Originally Posted by
frott
Hmm, infracted for responding obviously to an obvious post? OK, let me clarify.
You ask "why would it be my motherboard" and follow it up with "I could upgrade my motherboard before it got bad."
Apologies that I can't follow the logic here.
You would like to separate your "sata controller on your motherboard" from "your motherboard," even though they're hardly separate. Fair enough.
What you use has a problem that you were apparently aware of, didn't repair, and now it isn't working.
Is your question on the timing of the degradation, hinted at by "already?" That has been all over the place, from immediately zeroing out to taking weeks.
This is due to the load you put on it and voltages across the system.
Are you trying to explain this to people? You answered your own question by linking to the information regarding the recall, which, again, you were already aware of.
So I'm not sure what your goal is here, as you opted out of a recall and are now seeing the issues regarding why the motherboards were recalled. This is why people say the motherboards are faulty, they have bad components that you can't simply replace without returning the entire motherboard (or you are a cyborg and can resolder microscopically).

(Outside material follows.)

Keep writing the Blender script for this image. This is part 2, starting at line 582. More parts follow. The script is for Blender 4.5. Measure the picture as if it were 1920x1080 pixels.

You can keep running tests, I guess, or whatever it is you're trying to solve, but the bottomline here is that the controller on your motherboard, thus your motherboard, is faulty.
You can use other ports, controllers or an external controller as an option.

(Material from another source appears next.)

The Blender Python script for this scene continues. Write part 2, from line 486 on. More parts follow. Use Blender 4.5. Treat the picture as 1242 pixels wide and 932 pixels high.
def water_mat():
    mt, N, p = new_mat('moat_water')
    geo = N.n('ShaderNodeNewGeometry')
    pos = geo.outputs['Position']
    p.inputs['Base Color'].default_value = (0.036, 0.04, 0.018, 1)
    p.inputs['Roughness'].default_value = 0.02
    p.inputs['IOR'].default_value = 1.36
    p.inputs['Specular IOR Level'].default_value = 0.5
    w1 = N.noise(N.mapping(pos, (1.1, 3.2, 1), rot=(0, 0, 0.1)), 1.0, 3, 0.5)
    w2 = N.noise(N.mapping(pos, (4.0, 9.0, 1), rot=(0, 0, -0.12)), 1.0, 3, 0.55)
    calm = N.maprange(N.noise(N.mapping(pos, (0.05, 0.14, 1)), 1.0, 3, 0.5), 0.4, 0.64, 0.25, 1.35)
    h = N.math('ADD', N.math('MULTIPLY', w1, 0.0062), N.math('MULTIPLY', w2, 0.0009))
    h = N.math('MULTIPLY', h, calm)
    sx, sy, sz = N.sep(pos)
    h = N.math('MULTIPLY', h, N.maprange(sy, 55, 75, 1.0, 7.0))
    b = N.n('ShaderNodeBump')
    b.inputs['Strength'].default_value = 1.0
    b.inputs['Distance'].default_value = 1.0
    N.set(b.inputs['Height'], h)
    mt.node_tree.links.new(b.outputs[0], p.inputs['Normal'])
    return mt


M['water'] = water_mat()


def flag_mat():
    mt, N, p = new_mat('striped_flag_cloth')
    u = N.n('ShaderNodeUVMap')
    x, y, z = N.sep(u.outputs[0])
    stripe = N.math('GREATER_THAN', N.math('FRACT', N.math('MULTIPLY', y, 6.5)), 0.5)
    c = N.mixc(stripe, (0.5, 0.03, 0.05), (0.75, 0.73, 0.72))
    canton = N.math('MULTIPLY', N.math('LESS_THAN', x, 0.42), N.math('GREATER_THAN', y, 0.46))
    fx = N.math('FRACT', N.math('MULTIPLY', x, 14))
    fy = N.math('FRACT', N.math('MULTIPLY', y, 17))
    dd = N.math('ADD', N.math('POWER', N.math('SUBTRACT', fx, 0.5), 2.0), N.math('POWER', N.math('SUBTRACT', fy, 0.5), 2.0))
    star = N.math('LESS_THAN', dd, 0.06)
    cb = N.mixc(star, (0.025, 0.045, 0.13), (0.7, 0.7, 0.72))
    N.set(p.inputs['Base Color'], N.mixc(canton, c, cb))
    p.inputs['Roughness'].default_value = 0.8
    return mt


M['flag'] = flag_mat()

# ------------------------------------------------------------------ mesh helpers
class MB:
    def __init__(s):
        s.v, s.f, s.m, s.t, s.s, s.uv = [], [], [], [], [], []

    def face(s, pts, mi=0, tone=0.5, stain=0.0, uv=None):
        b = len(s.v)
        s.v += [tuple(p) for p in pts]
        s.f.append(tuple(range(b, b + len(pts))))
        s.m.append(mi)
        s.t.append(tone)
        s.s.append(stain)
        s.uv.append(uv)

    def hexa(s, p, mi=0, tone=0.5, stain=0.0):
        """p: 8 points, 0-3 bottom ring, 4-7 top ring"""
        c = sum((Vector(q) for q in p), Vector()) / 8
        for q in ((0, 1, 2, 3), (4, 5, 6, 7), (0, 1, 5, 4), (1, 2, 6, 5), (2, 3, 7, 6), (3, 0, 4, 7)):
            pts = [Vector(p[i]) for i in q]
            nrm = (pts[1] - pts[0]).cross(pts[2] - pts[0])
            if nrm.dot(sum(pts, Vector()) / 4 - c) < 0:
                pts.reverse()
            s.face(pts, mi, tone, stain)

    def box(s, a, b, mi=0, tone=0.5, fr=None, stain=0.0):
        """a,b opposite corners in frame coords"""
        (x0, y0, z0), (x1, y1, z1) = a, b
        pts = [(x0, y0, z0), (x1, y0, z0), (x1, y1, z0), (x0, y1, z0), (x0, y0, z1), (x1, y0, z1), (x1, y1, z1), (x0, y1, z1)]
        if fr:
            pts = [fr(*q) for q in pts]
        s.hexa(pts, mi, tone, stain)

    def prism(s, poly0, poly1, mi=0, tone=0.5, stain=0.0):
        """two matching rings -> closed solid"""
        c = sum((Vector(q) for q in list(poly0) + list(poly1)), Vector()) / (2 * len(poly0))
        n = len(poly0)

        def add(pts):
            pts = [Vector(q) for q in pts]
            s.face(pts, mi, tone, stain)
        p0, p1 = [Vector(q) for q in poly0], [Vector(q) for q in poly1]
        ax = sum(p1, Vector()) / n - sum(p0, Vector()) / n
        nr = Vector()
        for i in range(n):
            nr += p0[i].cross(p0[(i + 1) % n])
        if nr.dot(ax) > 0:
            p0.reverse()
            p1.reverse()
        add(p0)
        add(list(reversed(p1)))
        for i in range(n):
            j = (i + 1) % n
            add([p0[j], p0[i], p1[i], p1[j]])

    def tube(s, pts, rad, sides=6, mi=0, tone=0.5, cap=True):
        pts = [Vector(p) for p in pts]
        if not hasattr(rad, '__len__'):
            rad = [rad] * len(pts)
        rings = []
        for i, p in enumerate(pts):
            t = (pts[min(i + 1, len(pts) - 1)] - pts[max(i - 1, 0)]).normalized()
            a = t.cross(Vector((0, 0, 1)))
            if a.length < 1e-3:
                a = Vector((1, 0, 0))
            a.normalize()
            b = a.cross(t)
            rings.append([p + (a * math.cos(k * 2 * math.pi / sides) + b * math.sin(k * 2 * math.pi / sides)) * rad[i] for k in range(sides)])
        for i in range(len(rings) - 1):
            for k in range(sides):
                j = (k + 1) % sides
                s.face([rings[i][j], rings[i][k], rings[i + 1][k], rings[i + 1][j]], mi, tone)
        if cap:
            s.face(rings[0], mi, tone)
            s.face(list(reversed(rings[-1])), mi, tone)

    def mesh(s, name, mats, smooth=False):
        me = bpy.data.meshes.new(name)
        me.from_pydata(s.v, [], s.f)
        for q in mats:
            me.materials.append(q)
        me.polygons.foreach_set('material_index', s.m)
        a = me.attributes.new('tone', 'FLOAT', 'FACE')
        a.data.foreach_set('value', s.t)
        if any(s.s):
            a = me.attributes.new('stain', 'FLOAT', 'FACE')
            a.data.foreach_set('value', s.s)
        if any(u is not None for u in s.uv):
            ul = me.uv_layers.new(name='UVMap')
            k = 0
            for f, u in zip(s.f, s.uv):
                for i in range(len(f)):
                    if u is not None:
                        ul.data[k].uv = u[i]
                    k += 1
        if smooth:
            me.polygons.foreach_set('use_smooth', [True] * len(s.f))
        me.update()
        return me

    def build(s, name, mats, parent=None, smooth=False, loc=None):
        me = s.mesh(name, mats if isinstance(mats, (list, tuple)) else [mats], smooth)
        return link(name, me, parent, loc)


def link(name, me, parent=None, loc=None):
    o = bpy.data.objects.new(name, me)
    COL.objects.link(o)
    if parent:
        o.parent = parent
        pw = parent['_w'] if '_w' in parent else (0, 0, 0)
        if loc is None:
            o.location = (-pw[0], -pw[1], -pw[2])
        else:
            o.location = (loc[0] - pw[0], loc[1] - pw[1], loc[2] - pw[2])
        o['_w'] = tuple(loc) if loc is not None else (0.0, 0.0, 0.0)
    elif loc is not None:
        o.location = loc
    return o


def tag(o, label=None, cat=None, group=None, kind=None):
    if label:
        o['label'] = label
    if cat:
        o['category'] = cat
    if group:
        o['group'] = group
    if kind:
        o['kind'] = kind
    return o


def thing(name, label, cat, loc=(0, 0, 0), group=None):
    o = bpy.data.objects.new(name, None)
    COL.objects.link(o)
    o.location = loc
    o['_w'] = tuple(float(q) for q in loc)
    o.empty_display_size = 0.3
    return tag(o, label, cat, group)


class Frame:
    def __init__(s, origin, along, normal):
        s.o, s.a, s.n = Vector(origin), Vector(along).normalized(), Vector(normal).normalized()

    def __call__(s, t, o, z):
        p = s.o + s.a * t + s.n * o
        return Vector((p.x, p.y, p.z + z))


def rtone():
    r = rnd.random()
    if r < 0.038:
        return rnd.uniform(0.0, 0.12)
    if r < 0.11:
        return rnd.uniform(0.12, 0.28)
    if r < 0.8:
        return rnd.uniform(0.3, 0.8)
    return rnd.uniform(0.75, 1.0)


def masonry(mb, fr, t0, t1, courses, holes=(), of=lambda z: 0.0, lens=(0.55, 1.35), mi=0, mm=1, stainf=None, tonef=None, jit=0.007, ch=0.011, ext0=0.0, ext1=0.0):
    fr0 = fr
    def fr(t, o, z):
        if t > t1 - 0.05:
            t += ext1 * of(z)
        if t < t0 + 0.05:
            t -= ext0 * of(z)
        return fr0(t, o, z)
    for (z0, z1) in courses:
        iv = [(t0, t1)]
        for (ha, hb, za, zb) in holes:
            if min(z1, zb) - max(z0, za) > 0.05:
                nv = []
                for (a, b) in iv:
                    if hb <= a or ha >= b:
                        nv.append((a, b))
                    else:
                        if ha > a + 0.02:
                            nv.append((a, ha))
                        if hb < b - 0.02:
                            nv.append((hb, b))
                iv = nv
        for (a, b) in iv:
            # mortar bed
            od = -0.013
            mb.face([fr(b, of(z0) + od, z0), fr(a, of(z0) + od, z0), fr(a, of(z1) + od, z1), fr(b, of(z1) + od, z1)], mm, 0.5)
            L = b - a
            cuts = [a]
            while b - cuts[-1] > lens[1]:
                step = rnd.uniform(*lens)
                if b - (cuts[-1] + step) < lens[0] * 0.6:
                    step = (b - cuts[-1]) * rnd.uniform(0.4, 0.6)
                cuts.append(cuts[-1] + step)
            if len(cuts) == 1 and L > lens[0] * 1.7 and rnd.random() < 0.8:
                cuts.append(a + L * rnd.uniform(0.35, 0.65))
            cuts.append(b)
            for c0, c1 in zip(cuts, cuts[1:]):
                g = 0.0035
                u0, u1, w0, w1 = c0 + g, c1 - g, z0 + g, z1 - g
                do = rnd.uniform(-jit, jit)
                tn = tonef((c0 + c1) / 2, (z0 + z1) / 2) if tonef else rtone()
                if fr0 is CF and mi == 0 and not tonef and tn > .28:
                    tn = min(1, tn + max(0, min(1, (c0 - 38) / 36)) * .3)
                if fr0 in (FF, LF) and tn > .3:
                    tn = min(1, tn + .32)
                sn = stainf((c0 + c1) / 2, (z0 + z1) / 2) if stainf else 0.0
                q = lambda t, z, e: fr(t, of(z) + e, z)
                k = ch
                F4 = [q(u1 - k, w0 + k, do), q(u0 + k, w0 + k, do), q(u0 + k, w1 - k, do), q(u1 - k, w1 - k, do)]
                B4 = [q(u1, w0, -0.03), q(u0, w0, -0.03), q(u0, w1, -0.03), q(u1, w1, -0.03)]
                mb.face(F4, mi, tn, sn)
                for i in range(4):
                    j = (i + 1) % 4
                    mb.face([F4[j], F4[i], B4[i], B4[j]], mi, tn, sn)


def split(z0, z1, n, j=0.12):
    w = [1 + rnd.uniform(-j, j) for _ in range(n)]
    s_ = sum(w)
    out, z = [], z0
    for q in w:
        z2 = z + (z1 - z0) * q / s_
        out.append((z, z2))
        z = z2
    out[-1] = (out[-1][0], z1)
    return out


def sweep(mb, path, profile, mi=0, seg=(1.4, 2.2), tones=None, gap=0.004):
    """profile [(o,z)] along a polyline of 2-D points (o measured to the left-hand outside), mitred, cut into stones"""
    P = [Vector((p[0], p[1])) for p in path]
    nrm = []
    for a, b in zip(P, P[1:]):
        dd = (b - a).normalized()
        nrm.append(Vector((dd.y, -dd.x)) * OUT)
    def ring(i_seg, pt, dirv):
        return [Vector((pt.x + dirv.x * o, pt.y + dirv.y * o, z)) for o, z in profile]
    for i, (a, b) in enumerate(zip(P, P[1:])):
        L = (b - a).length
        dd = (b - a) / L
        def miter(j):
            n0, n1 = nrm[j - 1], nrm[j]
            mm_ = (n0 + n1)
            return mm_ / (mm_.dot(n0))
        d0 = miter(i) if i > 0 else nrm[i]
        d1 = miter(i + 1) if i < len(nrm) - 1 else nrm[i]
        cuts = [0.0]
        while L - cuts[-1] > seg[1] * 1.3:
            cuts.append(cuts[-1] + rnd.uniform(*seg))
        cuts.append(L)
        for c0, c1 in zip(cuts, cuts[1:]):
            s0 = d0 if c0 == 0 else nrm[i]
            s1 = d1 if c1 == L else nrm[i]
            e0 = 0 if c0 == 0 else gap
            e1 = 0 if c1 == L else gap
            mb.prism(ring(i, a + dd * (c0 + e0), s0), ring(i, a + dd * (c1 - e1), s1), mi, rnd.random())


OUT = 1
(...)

The way that SATA ports degrade cause random issues all variable due to the amount of information, the position of the data, voltages in use and load at any given time. This is why it isn't working consistently or predictably, this is why it isn't all programs, this is why sometimes things run fine for a bit and other times the crashing is immediate.
Further - if you're using a bad port on the motherboard, you are likely to cause all sorts of other issues with other components on the motherboard in the long term. This is another reason for the wide scale recall, and even more randomness thrown into the equation. You could, for example, break an unrelated component due to shorting or voltage seeping, you could also lose or corrupt data.
Just because one part of your motherboard isn't working doesn't mean the entire motherboard won't fail. The electricity that would be happily going through the port now has to go somewhere else.